> [Scene script records]
——————

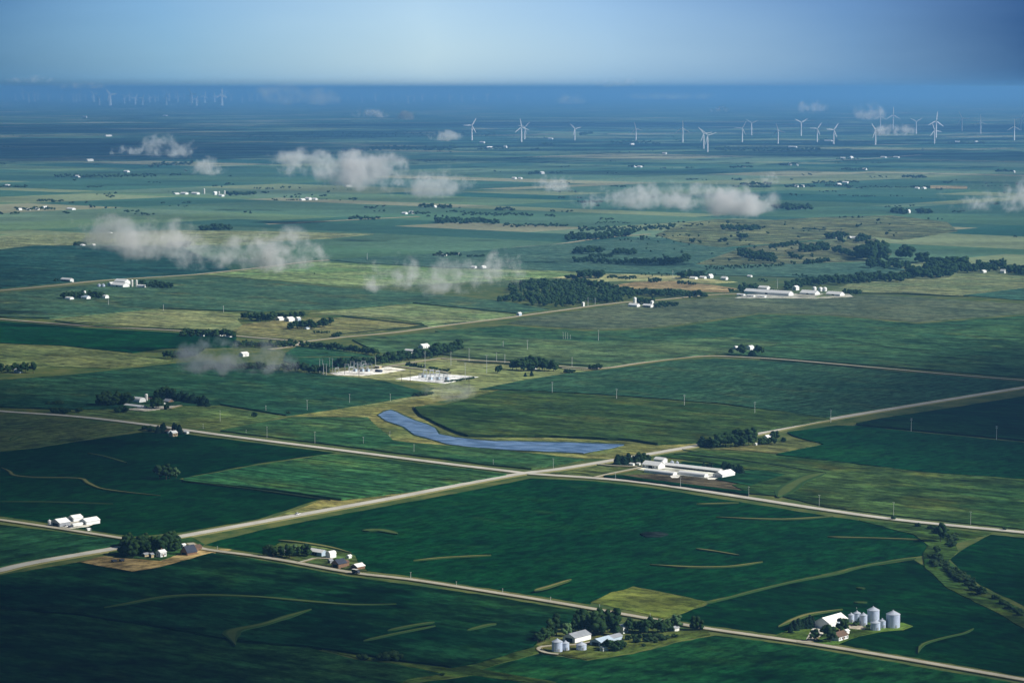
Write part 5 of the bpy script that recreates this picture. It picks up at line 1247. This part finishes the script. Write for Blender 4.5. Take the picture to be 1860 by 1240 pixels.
grove(B,'leaf',[(1253,1144),(1276,1145)],1,3,25,.8,'dark upright tree','at the right end of the lower centre farm')
grove(Sh,'bush',[(1140,1160),(1215,1160)],3,8,9,1.1,'low bush','on the lawn right of the lower centre farm')
grove(Sh,'bush',[(1165,1175),(1238,1155)],2,4,7,1.0,'small bush','on the grassy edge of the lower centre farm')
grove(Sh,'bush',[(1150,1168),(1210,1164)],2,4,11,1.0,'spreading bush','under the row of lower centre trees')
# crossroads grove, lower left
grove(B,'leaf',[(222,1008),(245,1011),(268,1008)],3,9,28,.95,'dark tree','in the left part of the crossroads grove')
grove(B,'leaf',[(225,996),(265,996)],3,6,24,.95,'dark tree','at the back left of the crossroads grove')
grove(Pp,'leaf',[(236,994)],0,1,26,1.0,'tall narrow tree','sticking out of the crossroads grove')
grove(B,'leaf',[(272,1001),(300,1004),(322,1001)],3,8,28,.85,'dark tree','in the right part of the crossroads grove')
grove(B,'leaf',[(308,992),(320,992)],2,3,28,.85,'lighter-tipped tall tree','at the highway end of the crossroads grove')
grove(B,'leaf',[(283,1010)],0,1,12,.9,'small dark tree','beside the small white crossroads house')
# gravel road farm
grove(B,'leaf',[(482,1009),(500,1011)],1,4,20,.85,'dark tree','at the left end of the gravel road farm')
grove(B,'leaf',[(506,1008),(514,1011)],1,2,19,.85,'dark tree','beside the hidden gravel road house')
grove(B,'leaf',[(526,1014)],0,1,25,.95,'largest dark tree','at the gravel road farm')
grove(Pp,'leaflight',[(536,1010)],0,1,20,.9,'pale slender tree','at the gravel road farm')
grove(B,'leaf',[(542,1010),(550,1010)],1,2,18,.8,'dark tree','between the pale slender tree and the long barn')
grove(B,'leaf',[(558,1010)],0,1,22,.85,'black-green tree','hiding the end of the long white-roofed barn')
# crossroads white farm
grove(C_,'needle',[(1118,844),(1135,844),(1142,842)],1.5,7,18,1.2,'dark conifer','at the left of the white crossroads farm')
grove(B,'leaf',[(1150,843),(1180,841)],1.5,6,17,.95,'dark tree','right of the conifers at the white crossroads farm')
grove(C_,'needle',[(1277,850),(1295,852)],1,4,9,1.2,'small dark conifer','behind the very long shed')
grove(C_,'needle',[(1312,856),(1349,860)],1.5,8,16,1.2,'dark conifer','behind the brightest white barn')
# highway grove
grove(C_,'needle',[(1275,811)],0,1,18,1.4,'pointed dark conifer','at the left tip of the highway grove')
grove(B,'leaf',[(1284,812),(1310,812),(1355,810),(1372,807)],2,11,21,1.0,'dark tree','in the big highway grove right of the crossroads')
grove(B,'leaf',[(1335,802),(1365,802)],2,4,22,.95,'tall dark tree','at the back of the big highway grove')
grove(B,'leaf',[(1378,808),(1412,807)],1.5,4,14,1.0,'dark tree','in front of the white-roofed highway house')
grove(B,'leaf',[(1402,797),(1410,799)],1,2,18,.9,'dark tree','behind the white-roofed highway house')
grove(Sh,'leaf',[(1424,803)],0,1,9,.8,'round bush','right of the white-roofed highway house')
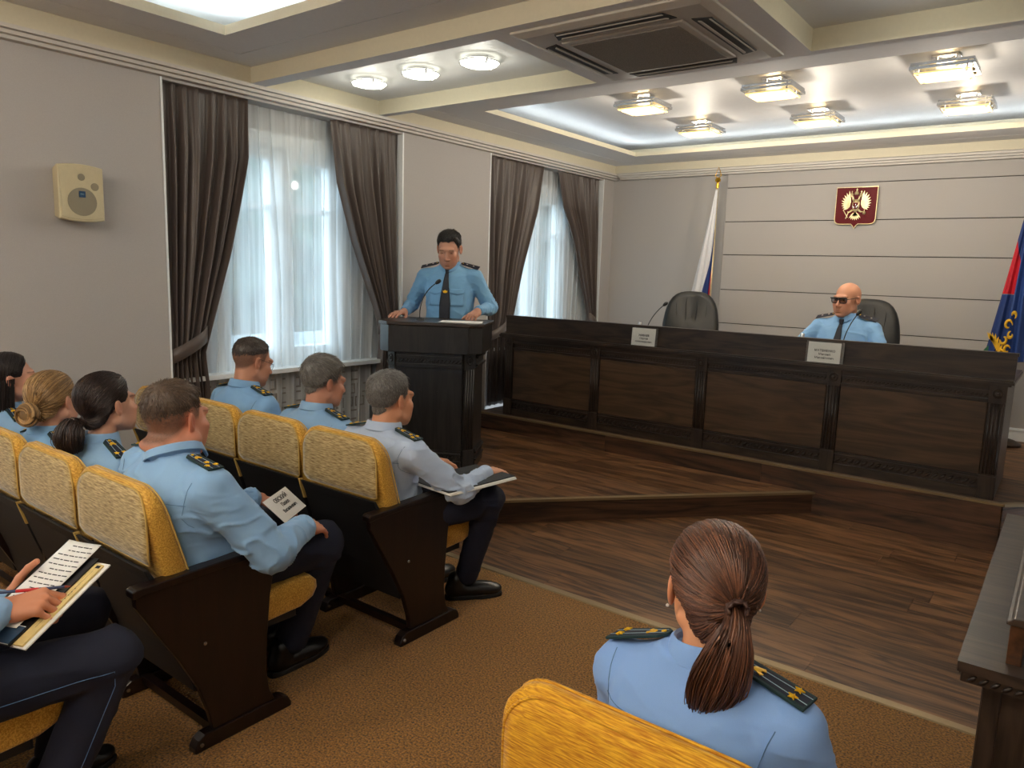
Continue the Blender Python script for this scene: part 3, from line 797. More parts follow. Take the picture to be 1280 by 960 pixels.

——————

> [Task prompt] Pictures appear in the records above. Output everything except them, exactly.

> [Written reply]
Write part 5 of the bpy script that recreates this picture. It picks up at line 1247. This part finishes the script. Write for Blender 4.5. Take the picture to be 1860 by 1240 pixels.
grove(B,'leaf',[(1253,1144),(1276,1145)],1,3,25,.8,'dark upright tree','at the right end of the lower centre farm')
grove(Sh,'bush',[(1140,1160),(1215,1160)],3,8,9,1.1,'low bush','on the lawn right of the lower centre farm')
grove(Sh,'bush',[(1165,1175),(1238,1155)],2,4,7,1.0,'small bush','on the grassy edge of the lower centre farm')
grove(Sh,'bush',[(1150,1168),(1210,1164)],2,4,11,1.0,'spreading bush','under the row of lower centre trees')
# crossroads grove, lower left
grove(B,'leaf',[(222,1008),(245,1011),(268,1008)],3,9,28,.95,'dark tree','in the left part of the crossroads grove')
grove(B,'leaf',[(225,996),(265,996)],3,6,24,.95,'dark tree','at the back left of the crossroads grove')
grove(Pp,'leaf',[(236,994)],0,1,26,1.0,'tall narrow tree','sticking out of the crossroads grove')
grove(B,'leaf',[(272,1001),(300,1004),(322,1001)],3,8,28,.85,'dark tree','in the right part of the crossroads grove')
grove(B,'leaf',[(308,992),(320,992)],2,3,28,.85,'lighter-tipped tall tree','at the highway end of the crossroads grove')
grove(B,'leaf',[(283,1010)],0,1,12,.9,'small dark tree','beside the small white crossroads house')
# gravel road farm
grove(B,'leaf',[(482,1009),(500,1011)],1,4,20,.85,'dark tree','at the left end of the gravel road farm')
grove(B,'leaf',[(506,1008),(514,1011)],1,2,19,.85,'dark tree','beside the hidden gravel road house')
grove(B,'leaf',[(526,1014)],0,1,25,.95,'largest dark tree','at the gravel road farm')
grove(Pp,'leaflight',[(536,1010)],0,1,20,.9,'pale slender tree','at the gravel road farm')
grove(B,'leaf',[(542,1010),(550,1010)],1,2,18,.8,'dark tree','between the pale slender tree and the long barn')
grove(B,'leaf',[(558,1010)],0,1,22,.85,'black-green tree','hiding the end of the long white-roofed barn')
# crossroads white farm
grove(C_,'needle',[(1118,844),(1135,844),(1142,842)],1.5,7,18,1.2,'dark conifer','at the left of the white crossroads farm')
grove(B,'leaf',[(1150,843),(1180,841)],1.5,6,17,.95,'dark tree','right of the conifers at the white crossroads farm')
grove(C_,'needle',[(1277,850),(1295,852)],1,4,9,1.2,'small dark conifer','behind the very long shed')
grove(C_,'needle',[(1312,856),(1349,860)],1.5,8,16,1.2,'dark conifer','behind the brightest white barn')
# highway grove
grove(C_,'needle',[(1275,811)],0,1,18,1.4,'pointed dark conifer','at the left tip of the highway grove')
grove(B,'leaf',[(1284,812),(1310,812),(1355,810),(1372,807)],2,11,21,1.0,'dark tree','in the big highway grove right of the crossroads')
grove(B,'leaf',[(1335,802),(1365,802)],2,4,22,.95,'tall dark tree','at the back of the big highway grove')
grove(B,'leaf',[(1378,808),(1412,807)],1.5,4,14,1.0,'dark tree','in front of the white-roofed highway house')
grove(B,'leaf',[(1402,797),(1410,799)],1,2,18,.9,'dark tree','behind the white-roofed highway house')
grove(Sh,'leaf',[(1424,803)],0,1,9,.8,'round bush','right of the white-roofed highway house')
Continue the Blender Python script for this scene: part 3, from line 797. More parts follow. Take the picture to be 1280 by 960 pixels.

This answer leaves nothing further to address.